Não se trata de uma história feliz, que isso fique bem claro. É trágica, assim como a vida é muitas vezes. Clay entra em uma jornada de introspecção, na qual ele reflete sobre ele mesmo e sobre as pessoas ao seu redor. Ele percebe como as pessoas são egoístas, escrotas e o quão prejudicial um pequeno ato ou gesto pode causar a outro ser humano. E não é porque são adolescentes que isso deve ser justificado.
Ressalto também a parte da trama que lida com o núcleo dos adultos, os pais de muitos dos personagens centrais. Hoje, sendo pai, é fácil me relacionar com esse núcleo da história. Das cenas em que pais ignoram seus filhos, de brigas bobas na frente deles e de como tentar e pedir para um jovem se abrir e como isso não o fará ele realmente se abrir. É preciso criar um momento muito específico, nutrir uma confiança absurda para conseguir tal mérito. Ser jovem não é fácil, porém ser pai também não é.

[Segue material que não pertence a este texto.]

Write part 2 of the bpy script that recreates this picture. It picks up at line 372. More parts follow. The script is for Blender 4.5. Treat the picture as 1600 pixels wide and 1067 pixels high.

Isso é um pouco de 13 Reasons Why. Se você está procurando algo de qualidade, uma série envolvente, madura e que lida com temas de uma forma responsiva e madura (sem ser sensacionalista), eis aí algo que vale a pena ver e recomendar que outros vejam. É por isso que furei a lista de pautas do site e estou escrevendo esse texto nesse exato momento. Assista.
Alias suspeito que a editora já esteja pensando em relançá-lo no mercado brasileiro, pois em sua página oficial já consta o livro com uma capa que referência a série da Netflix (uma pena que a capa original tenha sido descartada, pois ela é realmente muito boa).